WORK TO COMPLETE ▸
Return only the lines from the top of the material through the line marked by "scene.camera = cam", unaltered.
--*--
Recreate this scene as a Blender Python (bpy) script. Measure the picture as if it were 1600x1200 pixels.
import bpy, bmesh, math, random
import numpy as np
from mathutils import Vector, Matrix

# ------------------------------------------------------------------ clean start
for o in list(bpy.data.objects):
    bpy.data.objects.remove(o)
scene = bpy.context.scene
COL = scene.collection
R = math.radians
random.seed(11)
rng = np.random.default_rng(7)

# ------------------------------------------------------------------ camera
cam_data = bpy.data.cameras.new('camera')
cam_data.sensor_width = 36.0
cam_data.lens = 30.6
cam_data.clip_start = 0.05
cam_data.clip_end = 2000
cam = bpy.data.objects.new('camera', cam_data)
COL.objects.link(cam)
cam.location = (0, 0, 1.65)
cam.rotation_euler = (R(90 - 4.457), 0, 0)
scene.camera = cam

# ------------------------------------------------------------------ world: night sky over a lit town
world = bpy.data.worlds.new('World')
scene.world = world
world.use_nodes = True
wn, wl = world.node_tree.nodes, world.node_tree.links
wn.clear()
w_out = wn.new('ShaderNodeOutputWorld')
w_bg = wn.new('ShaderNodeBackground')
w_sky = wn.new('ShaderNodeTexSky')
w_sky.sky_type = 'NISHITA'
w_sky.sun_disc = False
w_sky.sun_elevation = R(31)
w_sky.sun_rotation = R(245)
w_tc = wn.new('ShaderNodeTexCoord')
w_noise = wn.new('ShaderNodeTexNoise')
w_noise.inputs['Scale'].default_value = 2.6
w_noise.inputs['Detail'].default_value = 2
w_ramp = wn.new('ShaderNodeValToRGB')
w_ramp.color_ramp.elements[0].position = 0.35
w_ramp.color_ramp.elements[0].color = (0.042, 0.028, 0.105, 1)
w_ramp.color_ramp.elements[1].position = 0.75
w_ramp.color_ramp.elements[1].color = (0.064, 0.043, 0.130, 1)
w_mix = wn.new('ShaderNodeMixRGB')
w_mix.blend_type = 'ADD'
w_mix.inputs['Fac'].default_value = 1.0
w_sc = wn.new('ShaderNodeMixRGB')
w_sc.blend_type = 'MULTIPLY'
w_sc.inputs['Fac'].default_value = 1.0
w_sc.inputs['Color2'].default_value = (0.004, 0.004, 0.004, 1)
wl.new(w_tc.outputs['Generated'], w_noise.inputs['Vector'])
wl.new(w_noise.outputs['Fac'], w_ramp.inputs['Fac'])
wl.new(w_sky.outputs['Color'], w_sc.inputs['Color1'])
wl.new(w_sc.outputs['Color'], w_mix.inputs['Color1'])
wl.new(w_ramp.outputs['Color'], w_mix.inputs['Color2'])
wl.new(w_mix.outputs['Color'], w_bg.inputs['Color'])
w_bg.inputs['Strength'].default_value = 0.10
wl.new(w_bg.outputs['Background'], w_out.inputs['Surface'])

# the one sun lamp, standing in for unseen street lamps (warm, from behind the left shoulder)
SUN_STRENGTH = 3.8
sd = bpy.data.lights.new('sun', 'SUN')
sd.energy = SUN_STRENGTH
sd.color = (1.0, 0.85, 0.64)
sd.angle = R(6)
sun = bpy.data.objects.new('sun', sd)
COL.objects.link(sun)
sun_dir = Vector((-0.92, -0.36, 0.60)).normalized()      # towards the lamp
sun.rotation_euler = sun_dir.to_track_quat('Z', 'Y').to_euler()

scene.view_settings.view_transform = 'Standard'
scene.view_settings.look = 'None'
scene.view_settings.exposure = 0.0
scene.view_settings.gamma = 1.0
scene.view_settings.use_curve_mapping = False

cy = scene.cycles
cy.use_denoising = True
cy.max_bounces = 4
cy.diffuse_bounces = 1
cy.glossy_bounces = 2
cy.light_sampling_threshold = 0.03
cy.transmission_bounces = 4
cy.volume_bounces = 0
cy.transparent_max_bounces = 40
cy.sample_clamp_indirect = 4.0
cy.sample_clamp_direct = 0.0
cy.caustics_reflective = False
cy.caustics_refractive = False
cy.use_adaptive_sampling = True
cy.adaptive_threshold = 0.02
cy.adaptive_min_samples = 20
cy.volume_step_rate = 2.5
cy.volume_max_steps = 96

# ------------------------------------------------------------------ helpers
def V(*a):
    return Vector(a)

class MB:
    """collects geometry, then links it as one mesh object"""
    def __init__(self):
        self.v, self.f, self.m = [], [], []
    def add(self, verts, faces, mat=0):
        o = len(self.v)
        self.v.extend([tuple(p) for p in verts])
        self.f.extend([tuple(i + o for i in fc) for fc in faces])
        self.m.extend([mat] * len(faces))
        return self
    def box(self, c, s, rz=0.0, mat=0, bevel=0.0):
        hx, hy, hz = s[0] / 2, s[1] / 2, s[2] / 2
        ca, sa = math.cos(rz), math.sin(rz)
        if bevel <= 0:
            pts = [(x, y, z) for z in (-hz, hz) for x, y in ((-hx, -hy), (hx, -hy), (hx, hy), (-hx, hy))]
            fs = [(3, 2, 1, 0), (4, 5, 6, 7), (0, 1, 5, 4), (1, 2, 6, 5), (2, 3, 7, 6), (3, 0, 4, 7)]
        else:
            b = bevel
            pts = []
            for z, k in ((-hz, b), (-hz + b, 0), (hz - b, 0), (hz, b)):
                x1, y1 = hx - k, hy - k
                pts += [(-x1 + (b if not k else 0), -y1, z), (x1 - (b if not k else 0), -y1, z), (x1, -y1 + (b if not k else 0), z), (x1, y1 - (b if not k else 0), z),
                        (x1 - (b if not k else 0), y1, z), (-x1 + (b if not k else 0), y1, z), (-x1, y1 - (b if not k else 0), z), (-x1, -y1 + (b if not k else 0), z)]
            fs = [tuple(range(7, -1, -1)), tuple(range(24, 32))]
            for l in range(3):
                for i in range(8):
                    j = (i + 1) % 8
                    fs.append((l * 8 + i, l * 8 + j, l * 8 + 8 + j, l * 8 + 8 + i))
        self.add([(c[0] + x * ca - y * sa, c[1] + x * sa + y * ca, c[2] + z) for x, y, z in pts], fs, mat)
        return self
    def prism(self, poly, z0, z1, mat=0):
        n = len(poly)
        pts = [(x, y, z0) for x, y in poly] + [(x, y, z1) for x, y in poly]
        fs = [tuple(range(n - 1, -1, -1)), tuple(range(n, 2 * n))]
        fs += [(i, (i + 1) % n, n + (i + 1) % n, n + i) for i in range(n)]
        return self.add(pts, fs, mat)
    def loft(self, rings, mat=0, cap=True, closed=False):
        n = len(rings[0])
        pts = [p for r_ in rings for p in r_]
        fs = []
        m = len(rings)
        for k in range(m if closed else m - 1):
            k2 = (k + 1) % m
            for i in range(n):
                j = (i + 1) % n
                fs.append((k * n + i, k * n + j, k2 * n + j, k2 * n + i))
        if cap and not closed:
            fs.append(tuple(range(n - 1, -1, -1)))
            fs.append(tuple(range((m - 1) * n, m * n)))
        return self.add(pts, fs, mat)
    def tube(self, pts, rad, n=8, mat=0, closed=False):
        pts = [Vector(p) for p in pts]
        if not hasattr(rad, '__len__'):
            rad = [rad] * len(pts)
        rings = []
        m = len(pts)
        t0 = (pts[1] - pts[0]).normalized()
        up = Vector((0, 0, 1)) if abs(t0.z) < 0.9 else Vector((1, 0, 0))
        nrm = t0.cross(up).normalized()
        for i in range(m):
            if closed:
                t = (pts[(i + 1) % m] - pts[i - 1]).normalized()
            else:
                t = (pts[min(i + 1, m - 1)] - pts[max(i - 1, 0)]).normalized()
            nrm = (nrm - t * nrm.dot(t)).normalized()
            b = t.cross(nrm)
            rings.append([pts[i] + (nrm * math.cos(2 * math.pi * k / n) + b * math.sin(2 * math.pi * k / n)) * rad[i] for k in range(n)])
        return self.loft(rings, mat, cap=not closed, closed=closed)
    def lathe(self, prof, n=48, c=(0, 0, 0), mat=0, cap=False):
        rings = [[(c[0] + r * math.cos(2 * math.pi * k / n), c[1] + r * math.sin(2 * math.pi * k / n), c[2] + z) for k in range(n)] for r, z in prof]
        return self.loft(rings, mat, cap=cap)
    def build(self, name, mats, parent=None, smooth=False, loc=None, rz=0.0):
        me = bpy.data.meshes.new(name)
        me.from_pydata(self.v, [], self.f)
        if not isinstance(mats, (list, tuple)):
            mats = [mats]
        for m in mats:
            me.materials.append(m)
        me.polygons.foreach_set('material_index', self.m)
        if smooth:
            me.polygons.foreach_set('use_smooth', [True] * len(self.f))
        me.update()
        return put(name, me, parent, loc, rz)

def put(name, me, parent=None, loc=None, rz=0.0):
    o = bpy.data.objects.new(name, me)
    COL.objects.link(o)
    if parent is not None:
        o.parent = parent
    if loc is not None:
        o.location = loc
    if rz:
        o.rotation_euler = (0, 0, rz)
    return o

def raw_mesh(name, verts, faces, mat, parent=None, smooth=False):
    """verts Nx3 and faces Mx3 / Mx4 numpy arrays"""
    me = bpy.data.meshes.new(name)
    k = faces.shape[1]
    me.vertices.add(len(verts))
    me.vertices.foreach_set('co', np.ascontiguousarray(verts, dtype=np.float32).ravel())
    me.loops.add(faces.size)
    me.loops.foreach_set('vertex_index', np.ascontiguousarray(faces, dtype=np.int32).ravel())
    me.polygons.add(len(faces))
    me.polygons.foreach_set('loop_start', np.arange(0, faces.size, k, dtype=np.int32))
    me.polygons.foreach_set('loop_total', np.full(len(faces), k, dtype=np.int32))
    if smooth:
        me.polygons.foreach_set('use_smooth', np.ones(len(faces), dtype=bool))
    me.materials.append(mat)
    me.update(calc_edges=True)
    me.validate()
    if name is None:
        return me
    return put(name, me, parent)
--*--
THE OUTPUT ▸
Recreate this scene as a Blender Python (bpy) script. Measure the picture as if it were 1600x1200 pixels.
import bpy, bmesh, math, random
import numpy as np
from mathutils import Vector, Matrix

# ------------------------------------------------------------------ clean start
for o in list(bpy.data.objects):
    bpy.data.objects.remove(o)
scene = bpy.context.scene
COL = scene.collection
R = math.radians
random.seed(11)
rng = np.random.default_rng(7)

# ------------------------------------------------------------------ camera
cam_data = bpy.data.cameras.new('camera')
cam_data.sensor_width = 36.0
cam_data.lens = 30.6
cam_data.clip_start = 0.05
cam_data.clip_end = 2000
cam = bpy.data.objects.new('camera', cam_data)
COL.objects.link(cam)
cam.location = (0, 0, 1.65)
cam.rotation_euler = (R(90 - 4.457), 0, 0)
scene.camera = cam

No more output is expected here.